Until his arrest for corrupt enrichment, Olisa Metuh effectively rose to the challenge of taking on the APC. But following his arraignment in January this year, the rank of the opposition party was left without an effective spokesperson. This was all the opportunity Ayo Fayose needed to move into his self-appointed role as opposition spokesman. During this brief spell his was the most vociferous voice against the APC even when most of his attacks were directed at Buhari or his office. Yet, he made critical interventions that neither the APC nor the Buhari administration could wave off perfunctorily. Quite a number of his criticisms were both so timely and on point that no objective reading could describe them as lacking in merit. One of his most effective outings in my view was during an appearance several weeks ago on Channels TV Seun Okinbaloye’s ‘Politics Today’. He spoke boldly and intelligently. But Fayose in the last few months has so much deviated from what could be considered the important watchdog role he played during the absence of Metuh. He seems now to launch his attacks in the fashion of a common rabble-rouser that many took him for, and apparently for the visibility it gives him as the only notable person in the PDP that has consistently called out Buhari.

He now enjoys the attention so much that he has cast himself in the role of an opposition leader.
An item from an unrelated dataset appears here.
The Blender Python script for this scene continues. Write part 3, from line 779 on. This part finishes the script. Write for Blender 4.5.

Not even if this was a parliamentary administration and he the leader of opposition could he be more resolute in his attack of Buhari. He has consistently pitched himself in the role of a Buhari opponent and obviously wants to be seen as the fearless underdog standing up to a bigger opponent. His latest attack is his letter to the Chinese embassy in Nigeria advising them against granting a loan to a Buhari just back from China on a business mission. Fayose really wants Buhari mad. But much to his disappointment, it would seem, Buhari has wisely not been obliging. Unlike an Obasanjo that would have responded with a cutting broadside of his own. Buhari has so far maintained a dignified silence which ought to make a more reasonable person not out for mere histrionics to reconsider the timing and manner of his criticisms. Fayose would however rather continue to play to the gallery, making his attacks much in the character of the unprovoked outburst of a street urchin than the sober interrogation of the reflective opposition challenge it could have been.
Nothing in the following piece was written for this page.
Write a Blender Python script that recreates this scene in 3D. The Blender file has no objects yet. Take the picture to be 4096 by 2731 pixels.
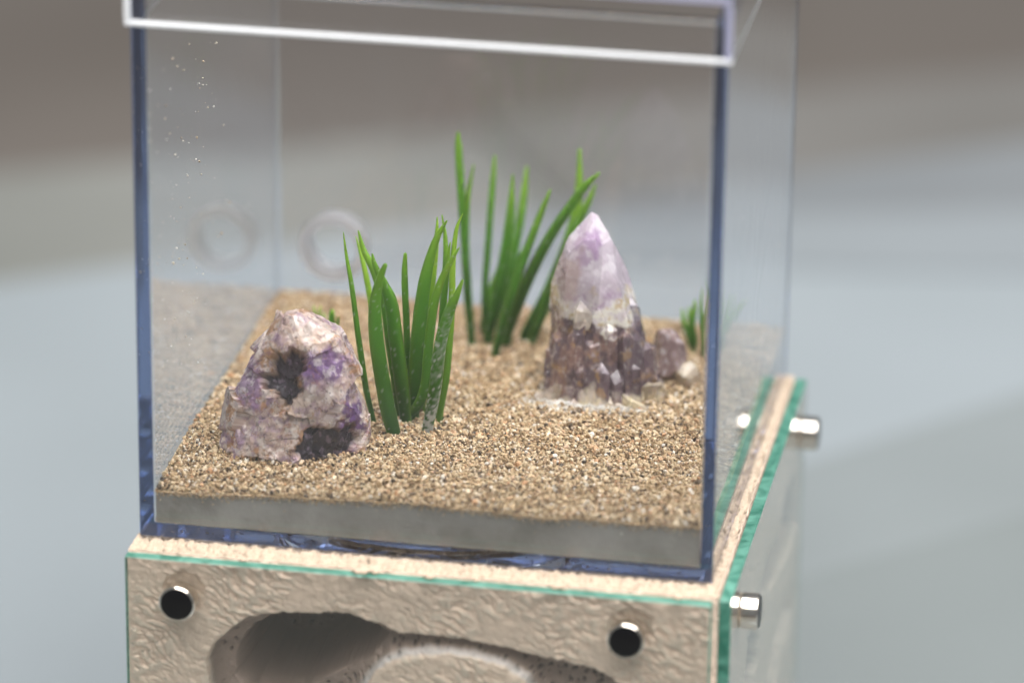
import bpy, bmesh, math, random
import numpy as np
from mathutils import Vector, Matrix

S = 0.001                      # the scene is laid out in millimetres and built in metres
sc = bpy.context.scene
COL = sc.collection

# ------------------------------------------------------------------ camera
cam_d = bpy.data.cameras.new('camera')
cam = bpy.data.objects.new('camera', cam_d)
COL.objects.link(cam)
cam.location = (0.191257, -0.707536, 0.314344)
cam.rotation_euler = (1.2074239, -0.0119876, 0.1811303)
cam_d.sensor_width = 36.0
cam_d.lens = 18367.0 / 4096.0 * 36.0
cam_d.clip_start = 0.01
cam_d.clip_end = 60.0
cam_d.dof.use_dof = True
cam_d.dof.focus_distance = 0.806
cam_d.dof.aperture_fstop = 7.2
cam_d.dof.aperture_blades = 0
sc.camera = cam

# ------------------------------------------------------------------ world and lamps
world = bpy.data.worlds.new('World')
sc.world = world
world.use_nodes = True
wn = world.node_tree.nodes
wn['Background'].inputs['Color'].default_value = (0.92, 0.96, 1.0, 1)
wn['Background'].inputs['Strength'].default_value = 0.24


def area_lamp(name, loc, target, size, size_y, watts, color):
    d = bpy.data.lights.new(name, 'AREA')
    d.shape = 'RECTANGLE'
    d.size = size
    d.size_y = size_y
    d.energy = watts
    d.color = color
    o = bpy.data.objects.new(name, d)
    COL.objects.link(o)
    o.location = loc
    v = Vector(target) - Vector(loc)
    o.rotation_euler = v.to_track_quat('-Z', 'Y').to_euler()
    return o


area_lamp('overhead_softbox', (0.28, -0.34, 1.42), (0.05, 0.05, 0.0), 1.7, 1.7, 92, (1.0, 0.975, 0.94))
area_lamp('side_fill', (1.2, 0.05, 1.2), (0.1, 0.05, 0.0), 0.9, 0.9, 13, (0.96, 0.98, 1.0))  # added soft fill that brightens the right side of the block

sc.view_settings.view_transform = 'Standard'
sc.view_settings.look = 'None'
sc.view_settings.exposure = 0.0
sc.view_settings.gamma = 1.0
sc.view_settings.use_curve_mapping = False
sc.render.engine = 'CYCLES'
cy = sc.cycles
cy.max_bounces = 48
cy.diffuse_bounces = 4
cy.glossy_bounces = 40
cy.transmission_bounces = 40
cy.transparent_max_bounces = 16
cy.volume_bounces = 0
cy.caustics_reflective = True
cy.caustics_refractive = True
cy.blur_glossy = 0.3
cy.sample_clamp_indirect = 6.0
cy.use_denoising = True
cy.use_adaptive_sampling = False

rng = np.random.default_rng(11)
random.seed(5)

# ------------------------------------------------------------------ noise (3D gradient noise, vectorised)
_perm = np.random.default_rng(3).permutation(256)
_perm = np.concatenate([_perm, _perm, _perm])
_g = np.random.default_rng(4).normal(size=(256, 3))
_g /= np.linalg.norm(_g, axis=1)[:, None]


def perlin(P):
    P = np.asarray(P, float)
    i = np.floor(P).astype(int)
    f = P - i
    i &= 255
    u = f * f * f * (f * (f * 6 - 15) + 10)
    out = 0.0
    for dx in (0, 1):
        wx = u[..., 0] if dx else 1 - u[..., 0]
        for dy in (0, 1):
            wy = u[..., 1] if dy else 1 - u[..., 1]
            for dz in (0, 1):
                wz = u[..., 2] if dz else 1 - u[..., 2]
                h = _perm[_perm[_perm[(i[..., 0] + dx) & 255] + ((i[..., 1] + dy) & 255)] + ((i[..., 2] + dz) & 255)]
                d = f - np.array([dx, dy, dz])
                out = out + wx * wy * wz * np.einsum('...k,...k', _g[h], d)
    return out * 1.5


def fbm(P, oct=4, gain=0.5):
    P = np.asarray(P, float)
    a, s, r = 1.0, 1.0, 0.0
    for k in range(oct):
        r = r + a * perlin(P * s + 17.3 * k)
        a *= gain
        s *= 2.03
    return r


def sstep(a, b, x):
    t = np.clip((x - a) / (b - a), 0, 1)
    return t * t * (3 - 2 * t)


# ------------------------------------------------------------------ materials
def mat(name):
    m = bpy.data.materials.new(name)
    m.use_nodes = True
    return m, m.node_tree.nodes, m.node_tree.links, m.node_tree.nodes['Principled BSDF']


def simple(name, col, rough=0.5, metal=0.0, spec=0.5):
    m, n, l, b = mat(name)
    b.inputs['Base Color'].default_value = (*col, 1)
    b.inputs['Roughness'].default_value = rough
    b.inputs['Metallic'].default_value = metal
    b.inputs['Specular IOR Level'].default_value = spec
    return m


def clear(name, ior, sigma, rough=0.0, smudge=0.0, bump=0.0, bump_scale=300.0, tint=(1, 1, 1)):
    """solid clear material: refraction plus absorption sigma (per metre) inside"""
    m, n, l, b = mat(name)
    b.inputs['Base Color'].default_value = (*tint, 1)
    b.inputs['Transmission Weight'].default_value = 1.0
    b.inputs['IOR'].default_value = ior
    b.inputs['Roughness'].default_value = rough
    dens = max(sigma) * 1.0001
    va = n.new('ShaderNodeVolumeAbsorption')
    va.inputs['Density'].default_value = dens
    va.inputs['Color'].default_value = (*[1 - s / dens for s in sigma], 1)
    l.new(va.outputs[0], n['Material Output'].inputs['Volume'])
    tc = n.new('ShaderNodeTexCoord')
    if smudge:
        t = n.new('ShaderNodeTexNoise')
        t.inputs['Scale'].default_value = 60
        t.inputs['Detail'].default_value = 5
        r = n.new('ShaderNodeMapRange')
        r.inputs[1].default_value = 0.5
        r.inputs[2].default_value = 0.8
        r.inputs[3].default_value = rough
        r.inputs[4].default_value = rough + smudge
        l.new(tc.outputs['Object'], t.inputs['Vector'])
        l.new(t.outputs[0], r.inputs[0])
        l.new(r.outputs[0], b.inputs['Roughness'])
    if bump:
        t = n.new('ShaderNodeTexNoise')
        t.inputs['Scale'].default_value = bump_scale
        t.inputs['Detail'].default_value = 4
        t.inputs['Distortion'].default_value = 1.5
        bp = n.new('ShaderNodeBump')
        bp.inputs['Strength'].default_value = bump
        bp.inputs['Distance'].default_value = 0.001
        l.new(tc.outputs['Object'], t.inputs['Vector'])
        l.new(t.outputs[0], bp.inputs['Height'])
        l.new(bp.outputs[0], b.inputs['Normal'])
    return m


def noisy(name, c0, c1, scale, rough=0.6, bump=0.0, bscale=None, detail=6, spec=0.4):
    m, n, l, b = mat(name)
    tc = n.new('ShaderNodeTexCoord')
    t = n.new('ShaderNodeTexNoise')
    t.inputs['Scale'].default_value = scale
    t.inputs['Detail'].default_value = detail
    r = n.new('ShaderNodeValToRGB')
    r.color_ramp.elements[0].position = 0.3
    r.color_ramp.elements[1].position = 0.7
    r.color_ramp.elements[0].color = (*c0, 1)
    r.color_ramp.elements[1].color = (*c1, 1)
    l.new(tc.outputs['Object'], t.inputs['Vector'])
    l.new(t.outputs[0], r.inputs[0])
    l.new(r.outputs[0], b.inputs['Base Color'])
    b.inputs['Roughness'].default_value = rough
    b.inputs['Specular IOR Level'].default_value = spec
    if bump:
        t2 = n.new('ShaderNodeTexNoise')
        t2.inputs['Scale'].default_value = bscale or scale
        t2.inputs['Detail'].default_value = 8
        bp = n.new('ShaderNodeBump')
        bp.inputs['Strength'].default_value = bump
        bp.inputs['Distance'].default_value = 0.0004
        l.new(tc.outputs['Object'], t2.inputs['Vector'])
        l.new(t2.outputs[0], bp.inputs['Height'])
        l.new(bp.outputs[0], b.inputs['Normal'])
    return m


def attr_mat(name, rough=0.4, spec=0.5, bump=0.0, bscale=600.0, sss=0.0, coat=0.0, rough_noise=0.0, trans=0.0):
    """colour comes from the mesh's own colour attribute 'tone'"""
    m, n, l, b = mat(name)
    a = n.new('ShaderNodeAttribute')
    a.attribute_name = 'tone'
    l.new(a.outputs['Color'], b.inputs['Base Color'])
    b.inputs['Roughness'].default_value = rough
    b.inputs['Specular IOR Level'].default_value = spec
    b.inputs['Coat Weight'].default_value = coat
    b.inputs['Coat Roughness'].default_value = 0.15
    if sss:
        b.inputs['Subsurface Weight'].default_value = sss
        b.inputs['Subsurface Scale'].default_value = 0.0025
        b.inputs['Subsurface Radius'].default_value = (1, 0.8, 1.0)
    tc = n.new('ShaderNodeTexCoord')
    if bump or rough_noise:
        t2 = n.new('ShaderNodeTexNoise')
        t2.inputs['Scale'].default_value = bscale
        t2.inputs['Detail'].default_value = 6
        l.new(tc.outputs['Object'], t2.inputs['Vector'])
    if bump:
        bp = n.new('ShaderNodeBump')
        bp.inputs['Strength'].default_value = bump
        bp.inputs['Distance'].default_value = 0.0005
        l.new(t2.outputs[0], bp.inputs['Height'])
        l.new(bp.outputs[0], b.inputs['Normal'])
    if rough_noise:
        r = n.new('ShaderNodeMapRange')
        r.inputs[1].default_value = 0.35
        r.inputs[2].default_value = 0.65
        r.inputs[3].default_value = max(0.05, rough - rough_noise)
        r.inputs[4].default_value = rough + rough_noise
        l.new(t2.outputs[0], r.inputs[0])
        l.new(r.outputs[0], b.inputs['Roughness'])
    if trans:
        tr = n.new('ShaderNodeBsdfTranslucent')
        mx = n.new('ShaderNodeMixShader')
        mx.inputs[0].default_value = trans
        l.new(a.outputs['Color'], tr.inputs['Color'])
        l.new(b.outputs[0], mx.inputs[1])
        l.new(tr.outputs[0], mx.inputs[2])
        l.new(mx.outputs[0], n['Material Output'].inputs['Surface'])
    return m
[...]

His constant badgering of Buhari makes one wonder what he is up to or if he has nothing better to do with his time in a season when his over-valourised but long-contested defeat of Kayode Fayemi is again under renewed charges of fraud. With backlogs of unpaid salaries in the public service, with resident doctors embarking on strike, Ekiti needs Fayose’s attention more than ever. But he is too far gone in his grandstanding that is clearly, for him, an extension of the mindless populism that has seen him buying bananas on the streets from children who ought to be in school, bantering with artisans, munching booli (roasted plantain) in dinghy corners and leading a procession of okada riders on narrow roads. His criticism of Buhari may be his own way of preparing an alibi of a witch-hunt in the event he is one day called upon to account for his stewardship of Ekiti. Then he would claim it was his fearless attack of Buhari that has brought the law after him. He won’t be short of supporters though. But until then, Fayose should get on with the business of governing Ekiti, stop being a nuisance. And get a life!